== Your goal ==
Write out the material below again, unchanged.

== Information supplied ==
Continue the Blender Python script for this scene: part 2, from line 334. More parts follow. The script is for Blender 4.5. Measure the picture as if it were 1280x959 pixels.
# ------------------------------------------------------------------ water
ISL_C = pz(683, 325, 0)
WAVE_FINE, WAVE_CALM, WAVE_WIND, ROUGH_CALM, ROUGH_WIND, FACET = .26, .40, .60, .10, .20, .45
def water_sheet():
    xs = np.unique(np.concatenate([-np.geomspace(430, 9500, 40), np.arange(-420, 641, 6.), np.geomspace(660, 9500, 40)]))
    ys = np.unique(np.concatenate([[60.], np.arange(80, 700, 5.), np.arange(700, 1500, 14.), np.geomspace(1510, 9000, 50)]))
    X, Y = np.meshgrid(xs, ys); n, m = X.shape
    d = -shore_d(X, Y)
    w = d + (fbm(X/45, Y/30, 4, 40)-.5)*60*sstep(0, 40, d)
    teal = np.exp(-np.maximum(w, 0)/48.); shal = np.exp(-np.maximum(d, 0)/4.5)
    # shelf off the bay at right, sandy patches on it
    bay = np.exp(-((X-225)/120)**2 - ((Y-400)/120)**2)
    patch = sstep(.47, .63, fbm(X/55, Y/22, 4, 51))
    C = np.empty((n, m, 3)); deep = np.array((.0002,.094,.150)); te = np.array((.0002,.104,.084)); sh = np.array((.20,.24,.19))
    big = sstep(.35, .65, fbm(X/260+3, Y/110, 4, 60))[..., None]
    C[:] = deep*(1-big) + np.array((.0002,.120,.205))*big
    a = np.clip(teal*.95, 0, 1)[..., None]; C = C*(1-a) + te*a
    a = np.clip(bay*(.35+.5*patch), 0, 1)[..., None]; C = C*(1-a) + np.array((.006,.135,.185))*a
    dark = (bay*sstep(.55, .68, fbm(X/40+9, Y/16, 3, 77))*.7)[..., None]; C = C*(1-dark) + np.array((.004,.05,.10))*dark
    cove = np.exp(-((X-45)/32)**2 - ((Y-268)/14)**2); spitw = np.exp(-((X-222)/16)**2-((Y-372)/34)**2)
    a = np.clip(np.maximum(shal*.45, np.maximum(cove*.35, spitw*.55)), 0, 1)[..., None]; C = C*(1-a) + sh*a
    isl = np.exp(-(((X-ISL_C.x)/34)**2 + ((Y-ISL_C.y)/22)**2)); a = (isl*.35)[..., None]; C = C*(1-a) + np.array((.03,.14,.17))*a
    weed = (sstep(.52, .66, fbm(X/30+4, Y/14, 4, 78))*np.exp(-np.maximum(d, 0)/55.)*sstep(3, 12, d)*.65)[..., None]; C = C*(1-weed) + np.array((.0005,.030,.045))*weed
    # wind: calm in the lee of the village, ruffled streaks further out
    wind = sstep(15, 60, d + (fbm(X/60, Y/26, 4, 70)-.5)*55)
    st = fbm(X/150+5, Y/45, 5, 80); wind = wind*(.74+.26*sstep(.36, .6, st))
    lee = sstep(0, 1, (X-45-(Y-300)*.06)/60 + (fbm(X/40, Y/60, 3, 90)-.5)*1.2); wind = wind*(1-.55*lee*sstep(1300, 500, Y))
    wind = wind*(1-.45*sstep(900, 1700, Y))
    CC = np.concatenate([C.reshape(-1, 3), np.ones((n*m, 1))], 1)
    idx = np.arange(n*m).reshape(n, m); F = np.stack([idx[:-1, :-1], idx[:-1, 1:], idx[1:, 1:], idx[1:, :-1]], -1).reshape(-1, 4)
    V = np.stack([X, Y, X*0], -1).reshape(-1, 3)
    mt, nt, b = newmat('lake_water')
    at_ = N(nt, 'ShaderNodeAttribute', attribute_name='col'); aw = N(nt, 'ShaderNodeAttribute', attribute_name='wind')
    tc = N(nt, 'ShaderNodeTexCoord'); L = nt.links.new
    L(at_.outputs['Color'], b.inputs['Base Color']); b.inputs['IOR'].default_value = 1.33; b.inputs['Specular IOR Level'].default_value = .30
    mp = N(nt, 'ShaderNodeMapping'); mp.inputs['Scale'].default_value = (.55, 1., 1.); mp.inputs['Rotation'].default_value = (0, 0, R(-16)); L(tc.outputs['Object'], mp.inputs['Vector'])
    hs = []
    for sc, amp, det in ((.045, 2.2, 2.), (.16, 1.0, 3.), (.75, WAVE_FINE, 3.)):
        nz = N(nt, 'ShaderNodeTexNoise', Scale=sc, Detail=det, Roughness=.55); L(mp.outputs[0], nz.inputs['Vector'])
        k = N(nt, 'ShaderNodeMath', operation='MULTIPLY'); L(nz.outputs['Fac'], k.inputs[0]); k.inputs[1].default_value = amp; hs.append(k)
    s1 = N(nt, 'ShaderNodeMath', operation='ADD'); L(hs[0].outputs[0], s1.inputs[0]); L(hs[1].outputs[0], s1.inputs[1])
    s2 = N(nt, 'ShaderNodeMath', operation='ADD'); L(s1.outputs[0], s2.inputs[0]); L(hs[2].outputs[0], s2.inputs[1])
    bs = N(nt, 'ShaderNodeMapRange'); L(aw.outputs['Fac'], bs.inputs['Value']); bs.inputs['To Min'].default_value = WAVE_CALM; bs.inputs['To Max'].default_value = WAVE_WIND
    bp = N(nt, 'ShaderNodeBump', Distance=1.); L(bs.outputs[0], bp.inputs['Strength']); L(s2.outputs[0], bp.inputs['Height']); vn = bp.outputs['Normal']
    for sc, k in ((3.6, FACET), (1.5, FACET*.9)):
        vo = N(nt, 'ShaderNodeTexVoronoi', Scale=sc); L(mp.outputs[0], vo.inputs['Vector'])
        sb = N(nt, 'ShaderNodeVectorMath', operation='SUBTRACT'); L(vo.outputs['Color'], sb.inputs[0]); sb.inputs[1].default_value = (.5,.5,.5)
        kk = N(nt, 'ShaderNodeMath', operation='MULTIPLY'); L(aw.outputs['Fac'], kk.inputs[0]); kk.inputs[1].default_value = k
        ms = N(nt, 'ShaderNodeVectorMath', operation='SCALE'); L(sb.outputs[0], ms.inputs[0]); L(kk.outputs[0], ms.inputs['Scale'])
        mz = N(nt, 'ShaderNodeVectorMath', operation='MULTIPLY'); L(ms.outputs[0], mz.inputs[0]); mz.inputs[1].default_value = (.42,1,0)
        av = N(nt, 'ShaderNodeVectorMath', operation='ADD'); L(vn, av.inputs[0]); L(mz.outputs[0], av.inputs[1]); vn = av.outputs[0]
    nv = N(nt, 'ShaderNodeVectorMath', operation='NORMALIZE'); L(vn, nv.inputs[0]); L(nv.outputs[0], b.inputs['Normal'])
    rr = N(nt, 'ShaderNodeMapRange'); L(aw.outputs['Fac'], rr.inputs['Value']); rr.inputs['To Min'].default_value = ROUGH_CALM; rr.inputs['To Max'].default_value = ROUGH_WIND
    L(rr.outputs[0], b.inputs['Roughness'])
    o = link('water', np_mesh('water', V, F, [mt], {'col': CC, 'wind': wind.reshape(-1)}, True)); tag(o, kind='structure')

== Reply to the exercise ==
Continue the Blender Python script for this scene: part 2, from line 334. More parts follow. The script is for Blender 4.5. Measure the picture as if it were 1280x959 pixels.
# ------------------------------------------------------------------ water
ISL_C = pz(683, 325, 0)
WAVE_FINE, WAVE_CALM, WAVE_WIND, ROUGH_CALM, ROUGH_WIND, FACET = .26, .40, .60, .10, .20, .45
def water_sheet():
    xs = np.unique(np.concatenate([-np.geomspace(430, 9500, 40), np.arange(-420, 641, 6.), np.geomspace(660, 9500, 40)]))
    ys = np.unique(np.concatenate([[60.], np.arange(80, 700, 5.), np.arange(700, 1500, 14.), np.geomspace(1510, 9000, 50)]))
    X, Y = np.meshgrid(xs, ys); n, m = X.shape
    d = -shore_d(X, Y)
    w = d + (fbm(X/45, Y/30, 4, 40)-.5)*60*sstep(0, 40, d)
    teal = np.exp(-np.maximum(w, 0)/48.); shal = np.exp(-np.maximum(d, 0)/4.5)
    # shelf off the bay at right, sandy patches on it
    bay = np.exp(-((X-225)/120)**2 - ((Y-400)/120)**2)
    patch = sstep(.47, .63, fbm(X/55, Y/22, 4, 51))
    C = np.empty((n, m, 3)); deep = np.array((.0002,.094,.150)); te = np.array((.0002,.104,.084)); sh = np.array((.20,.24,.19))
    big = sstep(.35, .65, fbm(X/260+3, Y/110, 4, 60))[..., None]
    C[:] = deep*(1-big) + np.array((.0002,.120,.205))*big
    a = np.clip(teal*.95, 0, 1)[..., None]; C = C*(1-a) + te*a
    a = np.clip(bay*(.35+.5*patch), 0, 1)[..., None]; C = C*(1-a) + np.array((.006,.135,.185))*a
    dark = (bay*sstep(.55, .68, fbm(X/40+9, Y/16, 3, 77))*.7)[..., None]; C = C*(1-dark) + np.array((.004,.05,.10))*dark
    cove = np.exp(-((X-45)/32)**2 - ((Y-268)/14)**2); spitw = np.exp(-((X-222)/16)**2-((Y-372)/34)**2)
    a = np.clip(np.maximum(shal*.45, np.maximum(cove*.35, spitw*.55)), 0, 1)[..., None]; C = C*(1-a) + sh*a
    isl = np.exp(-(((X-ISL_C.x)/34)**2 + ((Y-ISL_C.y)/22)**2)); a = (isl*.35)[..., None]; C = C*(1-a) + np.array((.03,.14,.17))*a
    weed = (sstep(.52, .66, fbm(X/30+4, Y/14, 4, 78))*np.exp(-np.maximum(d, 0)/55.)*sstep(3, 12, d)*.65)[..., None]; C = C*(1-weed) + np.array((.0005,.030,.045))*weed
    # wind: calm in the lee of the village, ruffled streaks further out
    wind = sstep(15, 60, d + (fbm(X/60, Y/26, 4, 70)-.5)*55)
    st = fbm(X/150+5, Y/45, 5, 80); wind = wind*(.74+.26*sstep(.36, .6, st))
    lee = sstep(0, 1, (X-45-(Y-300)*.06)/60 + (fbm(X/40, Y/60, 3, 90)-.5)*1.2); wind = wind*(1-.55*lee*sstep(1300, 500, Y))
    wind = wind*(1-.45*sstep(900, 1700, Y))
    CC = np.concatenate([C.reshape(-1, 3), np.ones((n*m, 1))], 1)
    idx = np.arange(n*m).reshape(n, m); F = np.stack([idx[:-1, :-1], idx[:-1, 1:], idx[1:, 1:], idx[1:, :-1]], -1).reshape(-1, 4)
    V = np.stack([X, Y, X*0], -1).reshape(-1, 3)
    mt, nt, b = newmat('lake_water')
    at_ = N(nt, 'ShaderNodeAttribute', attribute_name='col'); aw = N(nt, 'ShaderNodeAttribute', attribute_name='wind')
    tc = N(nt, 'ShaderNodeTexCoord'); L = nt.links.new
    L(at_.outputs['Color'], b.inputs['Base Color']); b.inputs['IOR'].default_value = 1.33; b.inputs['Specular IOR Level'].default_value = .30
    mp = N(nt, 'ShaderNodeMapping'); mp.inputs['Scale'].default_value = (.55, 1., 1.); mp.inputs['Rotation'].default_value = (0, 0, R(-16)); L(tc.outputs['Object'], mp.inputs['Vector'])
    hs = []
    for sc, amp, det in ((.045, 2.2, 2.), (.16, 1.0, 3.), (.75, WAVE_FINE, 3.)):
        nz = N(nt, 'ShaderNodeTexNoise', Scale=sc, Detail=det, Roughness=.55); L(mp.outputs[0], nz.inputs['Vector'])
        k = N(nt, 'ShaderNodeMath', operation='MULTIPLY'); L(nz.outputs['Fac'], k.inputs[0]); k.inputs[1].default_value = amp; hs.append(k)
    s1 = N(nt, 'ShaderNodeMath', operation='ADD'); L(hs[0].outputs[0], s1.inputs[0]); L(hs[1].outputs[0], s1.inputs[1])
    s2 = N(nt, 'ShaderNodeMath', operation='ADD'); L(s1.outputs[0], s2.inputs[0]); L(hs[2].outputs[0], s2.inputs[1])
    bs = N(nt, 'ShaderNodeMapRange'); L(aw.outputs['Fac'], bs.inputs['Value']); bs.inputs['To Min'].default_value = WAVE_CALM; bs.inputs['To Max'].default_value = WAVE_WIND
    bp = N(nt, 'ShaderNodeBump', Distance=1.); L(bs.outputs[0], bp.inputs['Strength']); L(s2.outputs[0], bp.inputs['Height']); vn = bp.outputs['Normal']
    for sc, k in ((3.6, FACET), (1.5, FACET*.9)):
        vo = N(nt, 'ShaderNodeTexVoronoi', Scale=sc); L(mp.outputs[0], vo.inputs['Vector'])
        sb = N(nt, 'ShaderNodeVectorMath', operation='SUBTRACT'); L(vo.outputs['Color'], sb.inputs[0]); sb.inputs[1].default_value = (.5,.5,.5)
        kk = N(nt, 'ShaderNodeMath', operation='MULTIPLY'); L(aw.outputs['Fac'], kk.inputs[0]); kk.inputs[1].default_value = k
        ms = N(nt, 'ShaderNodeVectorMath', operation='SCALE'); L(sb.outputs[0], ms.inputs[0]); L(kk.outputs[0], ms.inputs['Scale'])
        mz = N(nt, 'ShaderNodeVectorMath', operation='MULTIPLY'); L(ms.outputs[0], mz.inputs[0]); mz.inputs[1].default_value = (.42,1,0)
        av = N(nt, 'ShaderNodeVectorMath', operation='ADD'); L(vn, av.inputs[0]); L(mz.outputs[0], av.inputs[1]); vn = av.outputs[0]
    nv = N(nt, 'ShaderNodeVectorMath', operation='NORMALIZE'); L(vn, nv.inputs[0]); L(nv.outputs[0], b.inputs['Normal'])
    rr = N(nt, 'ShaderNodeMapRange'); L(aw.outputs['Fac'], rr.inputs['Value']); rr.inputs['To Min'].default_value = ROUGH_CALM; rr.inputs['To Max'].default_value = ROUGH_WIND
    L(rr.outputs[0], b.inputs['Roughness'])
    o = link('water', np_mesh('water', V, F, [mt], {'col': CC, 'wind': wind.reshape(-1)}, True)); tag(o, kind='structure')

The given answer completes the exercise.